SUCCESSION ISSUE. It is Davis' job to integrate the new into the old. For example, Merrill plans to continue doing IPOs the way it always has, but it will also offer clients the choice of an e-tranche, or having a portion of the stock distributed online, says Davis.

Right now, Davis is one of four internal candidates vying for the job of president, all of whom are grappling with Internet issues. Jeffrey M. Peek, head of Merrill Lynch Asset Management, is figuring out how to use the Net to distribute Merrill mutual funds. Winthrop P. Smith Jr., who heads Merrill's overseas brokerage business, is busy launching Merrill Lynch Direct overseas. And E. Stanley O'Neal, chief financial officer, must oversee Merrill's continuing profitability in the face of the Internet's downward pressure on margins.

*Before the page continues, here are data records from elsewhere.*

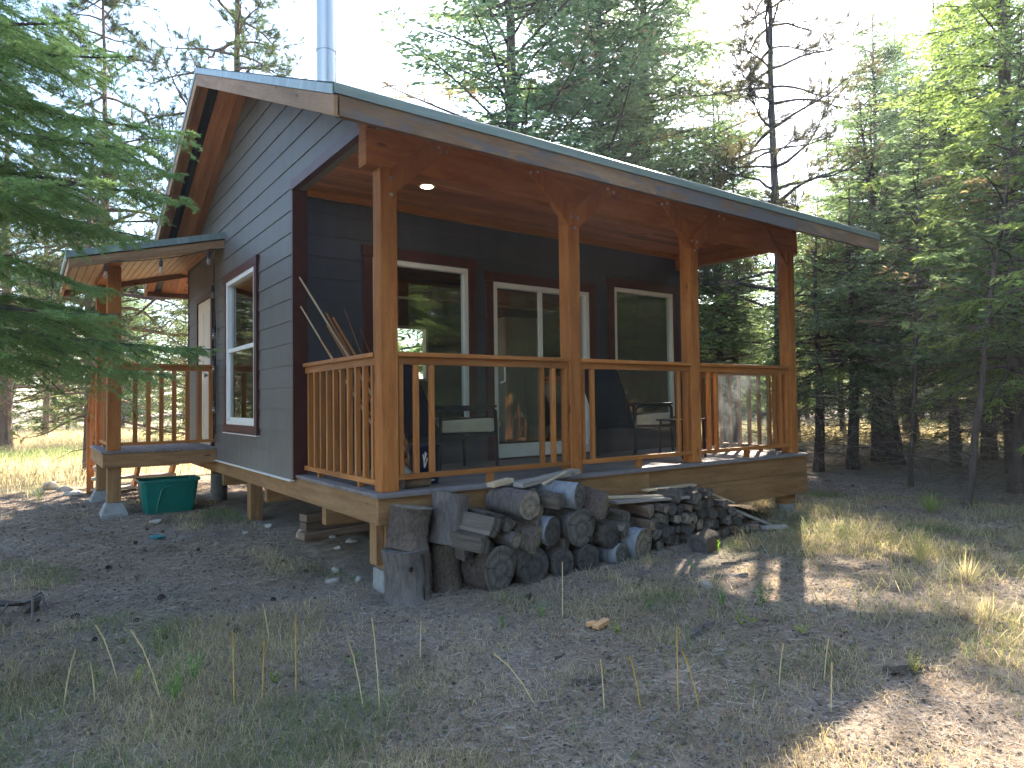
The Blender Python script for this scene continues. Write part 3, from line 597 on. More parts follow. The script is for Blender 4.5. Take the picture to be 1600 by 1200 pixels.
def side_rail(x, ya, yb2, n, z0, lab, full=True, zt=1.07):
    w = MB(); w.box(x-.045, x+.045, ya, yb2, z0+zt-.035, z0+zt, grain=1); r = w.build('railing', cedar, cabin, bevel=.003); r['label'] = lab
    w = MB(); w.box(x-.02, x+.018, ya, yb2, z0+zt-.095, z0+zt-.036, grain=1); w.build('under_rail', cedar, r)
    w = MB(); w.box(x-.03, x+.03, ya, yb2, z0+.045, z0+.085, grain=1); w.build('bottom_rail', cedar, r)
    w = MB()
    for yy in (ya+.35, yb2-.35): w.box(x-.02, x+.02, yy-.02, yy+.02, z0+.001, z0+.044)
    w.build('rail_foot', cedar, r)
    st = (yb2-ya)/(n)
    for i in range(n): yy = ya+(i+.5)*st; w = MB(); w.box(x-.02, x+.02, yy-.019, yy+.019, z0+.086, z0+zt-.097); w.build('baluster', cedar, r, bevel=.002)
side_rail(.1, .199, 1.82, 10, 0, 'left side railing of the front porch')
side_rail(5.6, .199, 1.82, 11, 0, 'right side railing of the front porch')
# ---------------- entry porch ----------------
EZ0 = .125
w = MB()
n = 9
for i in range(n): xa = -1.36+i*(1.345/n); w.box(xa+.003, xa+1.345/n-.003, 5.04, 6.9, EZ0-.03, EZ0, grain=1)
ed = w.build('entry_deck', deck_m, cabin, bevel=.003)
w = MB(); w.box(-1.34, XW-.02, 5.05, 5.088, -.08, EZ0-.032, grain=0).box(-1.34, -1.302, 5.0885, 6.85, -.08, EZ0-.032, grain=1).box(-1.34, XW-.02, 6.851, 6.889, -.08, EZ0-.032, grain=0); w.build('rim_board', rim_m, ed, bevel=.004)
for yy in (5.1, 6.7):
    w = MB(); w.box(-1.29, -1.14, yy, yy+.15, EZ0+.001, 2.44); w.build('entry_post', cedar_rough, cabin, bevel=.006)
    zg = gzf(-1.2, yy); w = MB(); w.box(-1.285, -1.135, yy+.002, yy+.148, zg+.17, -.082); lp = w.build('entry_leg', rim_m, cabin, bevel=.004)
    w = MB(); c = Vector((-1.21, yy+.075, 0)); n0 = 0
    for (hw, z) in ((.15, zg-.03), (.15, zg+.03), (.095, zg+.168)): w.v += [c+Vector((a_*hw, b_*hw, z)) for a_, b_ in ((-1, -1), (1, -1), (1, 1), (-1, 1))]
    for l in range(2):
        for k in range(4): j = (k+1) % 4; w.quad((l*4+k, l*4+j, l*4+4+j, l*4+4+k), [(0, 0), (.2, 0), (.2, .2), (0, .2)])
    w.quad((8, 9, 10, 11), [(0, 0), (.2, 0), (.2, .2), (0, .2)]); w.build('pier_block', conc, lp, bevel=.012)
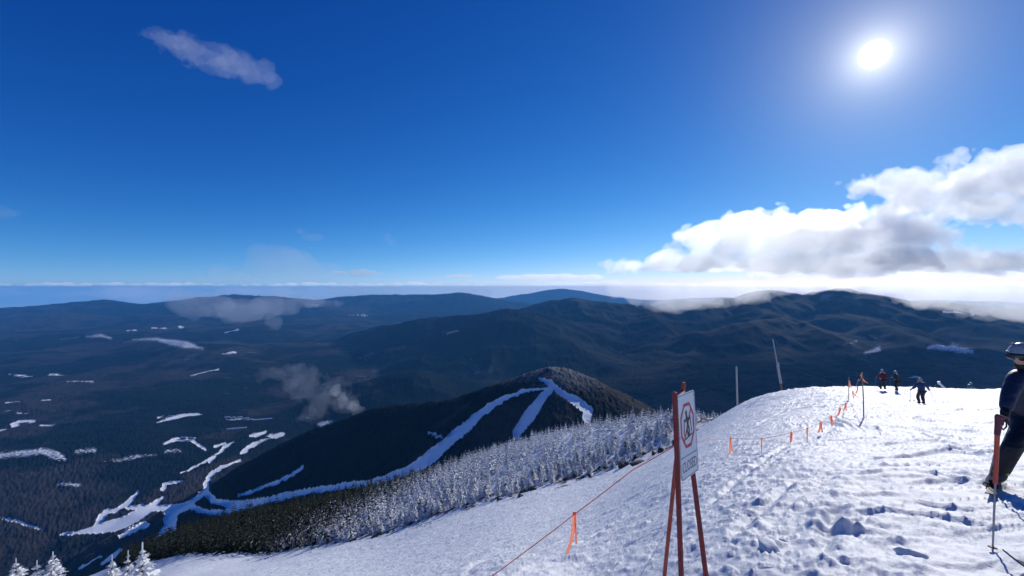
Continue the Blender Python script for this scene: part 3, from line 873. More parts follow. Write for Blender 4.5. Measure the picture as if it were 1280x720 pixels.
tag(obj('cloud', puff_mesh('cloud', [(425, 341, 22000, 14, 3, 500), (450, 341.5, 22000, 24, 5, 600), (466, 342, 22000, 13, 3.5, 500)], 60, V_FAR, 23, 0.4, 700, z_lo=CLOUD_LO)), 'small bright lens of cloud just above the faint grey veil', 'cloud')
tag(obj('cloud', puff_mesh('cloud', [(640, 347.5, 38000, 22, 2.6, 900), (675, 347, 38000, 38, 4.2, 1200), (712, 347, 38000, 38, 4, 1200), (742, 347, 38000, 18, 3.4, 900)], 110, V_FAR, 24, 0.45, 1600, z_lo=CLOUD_LO)), 'long flat white cloud streak above the far blue peak', 'cloud')
tag(obj('cloud', puff_mesh('cloud', [(670, 356.5, 47000, 18, 2.6, 900), (700, 356, 47000, 30, 2.8, 1200), (740, 356, 47000, 22, 3.2, 1000), (764, 354, 47000, 16, 4, 900)], 120, V_FAR, 25, 0.45, 1600, z_lo=CLOUD_LO)), 'white cloud streak directly behind the far blue peak', 'cloud')
tag(obj('cloud', puff_mesh('cloud', [(578, 345, 34000, 18, 2, 700), (566, 346, 34000, 10, 1.4, 600)], 100, V_FAINT if False else V_FAR, 26, 0.5, 900, z_lo=CLOUD_LO)), 'small pale cloud between the bright lens and the long streak', 'cloud')
tag(obj('cloud', puff_mesh('cloud', [(300, 345, 9000, 55, 16, 500), (345, 332, 9000, 50, 26, 600), (385, 343, 9000, 55, 15, 500), (330, 315, 9000, 30, 10, 300), (255, 352, 9000, 40, 8, 400)], 70, V_FAINT, 27, 0.7, 700, z_lo=CLOUD_LO)), 'faint grey veil of cloud above the far left ridge', 'cloud')
tag(obj('cloud', puff_mesh('cloud', [(375, 290, 8000, 8, 5, 120), (388, 296, 8000, 14, 6, 150)], 30, V_FAINT, 28, 0.8, 200, z_lo=CLOUD_LO)), 'tiny faint wisp above the grey veil', 'cloud')
tag(obj('cloud', puff_mesh('cloud', [(484, 297, 8000, 7, 8, 120), (490, 303, 8000, 7, 6, 100)], 30, V_FAINT, 29, 0.8, 200, z_lo=CLOUD_LO)), 'tiny faint upright wisp between the lens and the blue peak', 'cloud')
tag(obj('cloud', puff_mesh('cloud', [(-4, 265, 6000, 24, 9, 200), (14, 267, 6000, 14, 6, 150)], 30, V_FAINT, 30, 0.6, 200, z_lo=CLOUD_LO)), 'faint grey wisp at the very left edge of the sky', 'cloud')
smalls = [puff_mesh('cloud', [(640 + a, 353, 52000, r1, 2.2, 700), (640 + b, 352, 52000, r2, 3.0, 800)], 130, V_FAR, 40 + i, 0.5, 1300)
          for i, (a, r1, b, r2) in enumerate(((-6, 8, 5, 6), (-9, 7, 4, 10), (0, 7, 8, 5)))]
rs_ = random.Random(3)
for i in range(30):
    me = smalls[i % 3]; u = -30 + i * 21.5 + rs_.uniform(-7, 7)
    if 270 < u < 330 and i % 2: continue
    if i >= 3: me = smalls[i % 3]
    o = bpy.data.objects.new('cloud', me); COL.objects.link(o)
    yv = 52000; s = rs_.uniform(0.55, 1.15)
    o.scale = (s * 1.3, s, s * 0.8)
    zb = (CV - rs_.choice([355.5, 356.0, 356.6])) / F * yv
    o.location = ((u - CU) / F * yv, yv * (1 - s), zb - (CV - 353) / F * yv * s * 0.8)
    lowz = min(v.co.z for v in me.vertices) * s * 0.8 + o.location.z
    if lowz < CLOUD_LO: o.location.z += CLOUD_LO - lowz
    tag(o, 'small white cumulus in the thin row along the horizon', 'cloud', 'small clouds in a row along the horizon')
# mist and smoke below the horizon
MI = [(262, 385, 10500, 32, 15, 500), (300, 388, 10500, 34, 15, 500), (345, 384, 10500, 34, 15, 500), (345, 400, 10300, 12, 10, 250), (385, 378, 10500, 34, 9, 400), (240, 375, 10500, 34, 10, 400)]
tag(obj('mist', puff_mesh('mist', MI, 70, V_MIST, 33, 0.8, 600, z_hi=HZ_TOP - 3, billow=.2)), 'thin grey mist drifting in front of the far left ridge', 'mist', kind='stuff')
HB = [(-60 + 44 * i, 366.5 - 1.5 * math.sin(i * 1.7), 33000, 34, 5.2 + 1.5 * math.sin(i * 2.3), 1300) for i in range(20)]  # added strip that makes the hard haze band paler and broken
tag(obj('mist', puff_mesh('mist', HB, 190, mat_volume('added_horizon_mist', 0.00016, (1, 1, 1), 0.3, surf=False), 36, 1.1, 2600, z_hi=HZ_TOP - 1, billow=.2)), 'pale mist added along the far horizon to break up the haze band', 'mist', kind='stuff')
SM = [(436, 506, 2500, 12, 10, 60), (424, 497, 2500, 12, 15, 80), (414, 482, 2500, 9, 12, 80), (400, 505, 2600, 16, 18, 100), (385, 490, 2600, 16, 24, 100), (376, 474, 2600, 18, 14, 100), (352, 466, 2600, 20, 8, 100), (385, 515, 2600, 11, 14, 80)]
tag(obj('smoke', puff_mesh('smoke', SM, 9, V_SMOKE, 34, 1.5, 62, billow=.3)), 'pale snowmaking smoke drifting up over the valley behind the shaded ski hill', 'smoke', kind='stuff')
S2 = [(448, 512, 2420, 7, 4.5, 30), (440, 508, 2420, 9, 6, 40), (430, 500, 2430, 6, 8, 40), (420, 487, 2430, 5, 8, 40)]
tag(obj('smoke', puff_mesh('smoke', S2, 6, mat_volume('dense_smoke', 0.0055, (1, 1, 1), 0.5, surf=False), 35, 1.2, 40, billow=.4)), 'bright dense smoke at its source on the crest of the shaded ski hill', 'smoke', kind='stuff')

# ------------------------------------------------------------------ trees
def conifer_arrays(seed, h, r, whorls, per, segs, twigs=0):
    rg = np.random.default_rng(seed)
    V, Fq, A = [], [], []
    for i in range(whorls):
        t = 0.05 + 0.95 * (i / (whorls - 1)) ** 0.92
        z = h * t + rg.normal(0, h * 0.012)
        rad = r * (1 - t) ** 0.75 * rg.uniform(0.72, 1.18) + 0.035 * r
        n = max(3, int(per * (0.45 + 0.55 * (1 - t))))
        a0 = rg.uniform(0, 6.28)
        for k in range(n):
            if rg.random() < 0.10: continue
            az = a0 + 6.283 * k / n + rg.normal(0, 0.2)
            L = rad * rg.uniform(0.6, 1.2)
            up = rg.uniform(-0.10, 0.22) + 0.35 * t
            wid = L * rg.uniform(0.20, 0.32) + 0.03 * r
            dx, dy = math.cos(az), math.sin(az)
            pts = []
            for s in range(segs + 1):
                q = s / segs
                d = L * q
                zz = z + up * L * q - (0.55 - 0.35 * t) * L * q * q + rg.normal(0, 0.015 * r)
                ww = wid * (0.55 + 0.9 * q) * (1 - q) ** 0.55 + 0.012 * r if q < 1 else 0.012 * r
                pts.append((d, zz, ww))
            b = len(V); br = rg.normal(0, 0.12)
            for d, zz, ww in pts:
                dr = 0.42 * ww
                V.append((dx * d - dy * ww, dy * d + dx * ww, zz - dr)); V.append((dx * d, dy * d, zz + 0.25 * ww)); V.append((dx * d + dy * ww, dy * d - dx * ww, zz - dr)); rq = br + 0.05 + 0.55 * d / max(rad, 1e-6); A += [rq - 0.1, rq + 0.15, rq - 0.1]
            for s in range(segs):
                o_ = b + s * 3
                Fq.append((o_, o_ + 1, o_ + 4, o_ + 3)); Fq.append((o_ + 1, o_ + 2, o_ + 5, o_ + 4))
            for _ in range(twigs):
                q = rg.uniform(0.25, 1.0); d = L * q; zz = z + up * d - 0.4 * L * q * q
                ta = az + rg.choice([-1, 1]) * rg.uniform(0.4, 1.1); tl = wid * rg.uniform(0.5, 1.3); tw = tl * 0.22
                cx_, cy_ = dx * d, dy * d; ex, ey = math.cos(ta), math.sin(ta)
                b2 = len(V); tz = rg.normal(-0.1, 0.25) * tl
                V += [(cx_ - ey * tw, cy_ + ex * tw, zz - .3 * tw), (cx_ + ey * tw, cy_ - ex * tw, zz - .3 * tw), (cx_ + ex * tl + ey * tw * .4, cy_ + ey * tl - ex * tw * .4, zz + tz), (cx_ + ex * tl - ey * tw * .4, cy_ + ey * tl + ex * tw * .4, zz + tz)]
                Fq.append((b2, b2 + 1, b2 + 2, b2 + 3)); A += [br + .3 * q, br + .3 * q, br + .35 + .4 * q, br + .35 + .4 * q]
    # leader
    b = len(V); V += [(-0.02 * r, 0, h * 0.95), (0.02 * r, 0, h * .95), (0.012 * r, 0.01, h * 1.06), (-0.012 * r, 0, h * 1.06)]; Fq.append((b, b + 1, b + 2, b + 3)); A += [.4, .4, .7, .7]
    return np.array(V), np.array(Fq), np.array(A)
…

Whoever succeeds Komansky will first have to succeed in integrating the Internet into the firm's business. Their collective success or failure will determine how powerful an institution Merrill will be going forward. Already, in October, Merrill's market cap topped Schwab's on seven days. ''This is the beginning of the story, and now we have to make it all work,'' says Komansky. ''A year from now, two years from now, we'll see what we really accomplished.'' By moving forward so aggressively on so many fronts, Merrill will have accomplished a lot. With luck, it might be enough to win this e-battle.